Introduction
Fall 2002 Human Rights Magazine
The current and past editorial boards of Human Rights would like to thank Jessica Washington, our editor extraordinaire, for her outstanding contributions as staff editor during the past four years. We wish her the very best in her new endeavors.
Much has been written of late about the Supreme Court’s resurgent focus on federalism and the increasing frequency with which the justices defer to state interests in striking down acts of Congress. What has been curiously neglected, or at least underemphasized, is the practical effect of this trend on the status of specific individual rights and liberties. Indeed, the primary concern of most current commentary has been the procedural and structural dimensions of the New Federalism, rather than the substantive import of the judgments and policies that comprise this notable trend. The goal of this issue of Human Rights is to redress that balance by reviewing specific sectors in which recent federalism rulings and policies have had significant impact, and by examining more broadly the startling ascendancy of state interests in the Supreme Court’s jurisprudence.
The potential value of such a deeper, more intense analysis of the New Federalism’s effect is ample and obvious. What we have done, in several vital areas, is to invite the views of those who press in the lower courts and in the executive branch those rights and liberties that have been directly impacted by recent constitutional developments in this area. Their perspective, coming as it does from the front lines of human rights litigation, adds a vital and largely neglected dimension to the extensive scholarly analysis of the New Federalism.
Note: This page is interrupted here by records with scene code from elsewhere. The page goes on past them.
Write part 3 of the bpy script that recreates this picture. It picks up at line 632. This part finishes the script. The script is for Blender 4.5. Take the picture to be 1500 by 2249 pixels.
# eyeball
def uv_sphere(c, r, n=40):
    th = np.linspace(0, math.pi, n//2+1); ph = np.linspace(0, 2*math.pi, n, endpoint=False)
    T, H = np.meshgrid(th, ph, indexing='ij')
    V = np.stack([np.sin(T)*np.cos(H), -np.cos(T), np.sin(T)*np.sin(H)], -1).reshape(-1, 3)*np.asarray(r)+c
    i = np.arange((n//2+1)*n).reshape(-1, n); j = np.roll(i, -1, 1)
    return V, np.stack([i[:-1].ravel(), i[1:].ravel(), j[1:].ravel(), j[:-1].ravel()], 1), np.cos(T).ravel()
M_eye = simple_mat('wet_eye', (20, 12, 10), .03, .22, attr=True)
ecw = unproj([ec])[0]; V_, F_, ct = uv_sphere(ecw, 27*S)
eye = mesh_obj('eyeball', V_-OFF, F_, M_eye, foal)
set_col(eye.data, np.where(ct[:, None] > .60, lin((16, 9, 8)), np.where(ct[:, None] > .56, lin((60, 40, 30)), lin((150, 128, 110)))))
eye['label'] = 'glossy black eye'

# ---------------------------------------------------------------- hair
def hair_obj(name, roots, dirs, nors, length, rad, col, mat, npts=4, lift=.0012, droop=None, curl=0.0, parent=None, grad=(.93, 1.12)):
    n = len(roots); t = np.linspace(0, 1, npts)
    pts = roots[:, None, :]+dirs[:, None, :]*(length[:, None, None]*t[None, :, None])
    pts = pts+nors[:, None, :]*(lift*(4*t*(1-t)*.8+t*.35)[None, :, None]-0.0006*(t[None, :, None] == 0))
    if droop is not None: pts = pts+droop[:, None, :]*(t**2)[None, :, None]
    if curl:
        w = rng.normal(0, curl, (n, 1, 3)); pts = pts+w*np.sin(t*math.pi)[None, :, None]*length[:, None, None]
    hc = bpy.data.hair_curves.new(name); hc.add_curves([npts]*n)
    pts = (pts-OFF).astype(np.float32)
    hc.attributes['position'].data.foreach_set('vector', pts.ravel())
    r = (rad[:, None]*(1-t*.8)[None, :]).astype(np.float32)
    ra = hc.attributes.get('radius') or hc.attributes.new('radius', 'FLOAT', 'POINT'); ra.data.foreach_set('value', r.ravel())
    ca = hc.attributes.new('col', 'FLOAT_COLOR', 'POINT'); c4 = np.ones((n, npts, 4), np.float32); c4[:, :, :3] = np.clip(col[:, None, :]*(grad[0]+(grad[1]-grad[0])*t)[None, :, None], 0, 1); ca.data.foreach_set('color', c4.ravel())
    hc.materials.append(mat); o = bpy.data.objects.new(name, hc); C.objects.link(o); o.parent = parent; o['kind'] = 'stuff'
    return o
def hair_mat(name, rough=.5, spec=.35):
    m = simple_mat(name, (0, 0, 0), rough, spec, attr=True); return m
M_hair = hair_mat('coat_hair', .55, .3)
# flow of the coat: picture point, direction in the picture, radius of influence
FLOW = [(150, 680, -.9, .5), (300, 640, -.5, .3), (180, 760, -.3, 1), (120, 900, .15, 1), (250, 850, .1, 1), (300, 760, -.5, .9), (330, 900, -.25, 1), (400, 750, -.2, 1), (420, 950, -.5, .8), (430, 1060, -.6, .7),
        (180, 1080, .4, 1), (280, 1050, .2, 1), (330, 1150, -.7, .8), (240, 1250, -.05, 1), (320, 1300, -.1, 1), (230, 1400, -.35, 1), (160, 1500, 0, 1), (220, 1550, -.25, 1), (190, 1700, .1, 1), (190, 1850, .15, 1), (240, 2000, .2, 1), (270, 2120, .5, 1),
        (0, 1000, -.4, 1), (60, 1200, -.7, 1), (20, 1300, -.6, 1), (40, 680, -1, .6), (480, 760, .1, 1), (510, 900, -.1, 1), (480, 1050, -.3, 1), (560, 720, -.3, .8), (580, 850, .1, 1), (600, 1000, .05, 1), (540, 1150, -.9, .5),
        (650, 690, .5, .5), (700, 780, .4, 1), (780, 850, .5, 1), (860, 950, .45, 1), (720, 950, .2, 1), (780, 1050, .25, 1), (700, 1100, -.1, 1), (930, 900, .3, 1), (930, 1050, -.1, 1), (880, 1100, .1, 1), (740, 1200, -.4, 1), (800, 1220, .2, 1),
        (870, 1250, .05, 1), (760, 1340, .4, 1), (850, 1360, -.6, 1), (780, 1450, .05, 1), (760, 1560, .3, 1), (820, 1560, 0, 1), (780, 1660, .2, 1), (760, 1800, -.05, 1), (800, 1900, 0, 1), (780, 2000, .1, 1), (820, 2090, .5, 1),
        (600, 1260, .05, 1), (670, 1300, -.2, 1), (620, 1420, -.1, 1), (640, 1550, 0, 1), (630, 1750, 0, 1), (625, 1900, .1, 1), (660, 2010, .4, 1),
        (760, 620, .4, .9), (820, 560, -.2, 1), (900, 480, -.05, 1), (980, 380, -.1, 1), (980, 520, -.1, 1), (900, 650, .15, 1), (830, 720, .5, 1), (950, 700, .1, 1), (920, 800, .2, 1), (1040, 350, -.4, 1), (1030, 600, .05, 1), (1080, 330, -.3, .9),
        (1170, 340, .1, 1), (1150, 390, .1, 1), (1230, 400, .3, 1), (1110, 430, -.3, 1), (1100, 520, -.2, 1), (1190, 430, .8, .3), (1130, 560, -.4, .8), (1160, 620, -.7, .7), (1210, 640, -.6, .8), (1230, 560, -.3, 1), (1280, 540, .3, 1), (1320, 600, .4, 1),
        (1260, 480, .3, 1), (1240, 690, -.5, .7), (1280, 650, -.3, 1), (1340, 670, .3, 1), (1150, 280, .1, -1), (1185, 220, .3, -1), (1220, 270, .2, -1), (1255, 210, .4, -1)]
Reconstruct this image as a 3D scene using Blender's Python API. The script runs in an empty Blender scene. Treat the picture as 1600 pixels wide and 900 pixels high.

The consensus of those who have written for this issue is predictably mixed, and the contributions themselves provide an appropriate balance. On one hand, University of Southern California law professor Erwin Chemerinsky posits that "the Court’s recent [federalism] decisions have lessened liberty, not enhanced it," adding his prognosis that "over time, there is no reason to believe that federalism decisions will do more to advance than restrict liberty." Meanwhile, Michael S. Greve, director of the American Enterprise Institute’s Federalism Project, notes that "conservative jurists and scholars . . . are deeply divided between states’ rights advocates, who view federal preemption with great skepticism and . . . business conservatives, who view preemption as a vital—and underutilized—defense against regulatory ‘balkanization’ . . ." Taking a more sympathetic view of the current Court majority and the position of the Bush administration, University of Colorado law professor Allison Eid observes that "President Bush appears to be taking legitimate state interests, as articulated by the Court’s New Federalism decisions, into account," citing illustratively the recently issued Federalism Impact Statement as evidence that "the Court’s ‘think twice’ message is coming through loud and clear."
The articles that follow provide specific examples and illustrations, drawn from sectors as diverse as elementary and secondary education, civil rights (for example, acts of Congress protecting the interests of women and of persons with disabilities), and family privacy issues, and guns. While other areas could have been cited in detailing the practical effects of the New Federalism on individual rights and liberties, the interests this issue features are surely exemplary and representative. In the process, it might be tempting to conclude that the New Federalism is all bad (or conceivably all good) for individual rights and liberties. Obviously the ultimate balance will depend greatly on the ways in which states exercise the substantially greater authority that the Court’s rulings have effectively delegated to the states by narrowing the range of Congressional regulatory power. And the Supreme Court has additional opportunities this Term in which it could choose to further constrict congressional power. We await that process with much interest, and with understandable anxiety.
Robert M. O’Neil
Stephen Wermiel
Special Issue Editors
As published in Human Rights, Fall 2002, Vol. 29, No. 4, p.2.